The USD/JPY daily chart has traded higher breaking the June 28 high of 81.27 and created what could be a soft double top. The challenge with this ceiling is whether or not the USD/JPY is in a narrow sideways with low volatility or a wider range with higher volatility: The more volatility the higher the chance that the pair will exhaust at the current level. While the Stochastics (21, 1, 3) is indicating an overbought market with a reading over 80, the MACD Histogram is above the zero level indicating momentum. Which is correct will depend upon how flat the 34EMA Wave is on the daily AND whether the intraday momentum seen on the 15 and 30-minute charts can carry the pair higher through 81.41 – the high hit at 8:21am EST. 
The 30-minute chart is holding prices at the 34EMA Wave and this overlaps with the 81.20 minor psychological level.

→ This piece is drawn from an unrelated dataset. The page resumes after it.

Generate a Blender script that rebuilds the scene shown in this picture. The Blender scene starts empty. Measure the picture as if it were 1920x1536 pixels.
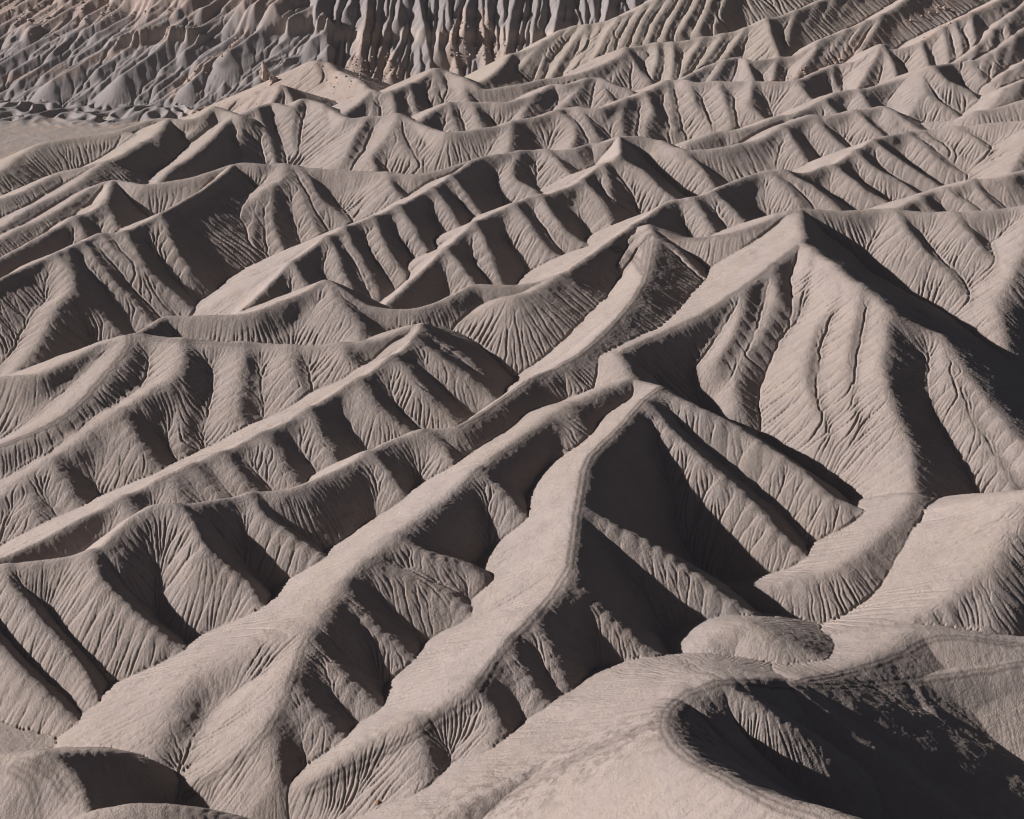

The 81.00 will also likely offer near-term buying support. If there is a fade (short sell) based upon the daily USD/JPY range, it will require that the 81.00 be broken. A stop-loss place just above today’s 81.41 high (perhaps consider the 81.55 level) is a relatively low risk entry for a longer-term time frame and aggressive entry. The 15-minute has already begun to transition to a sideways market phase and the 30-minute could follow suit.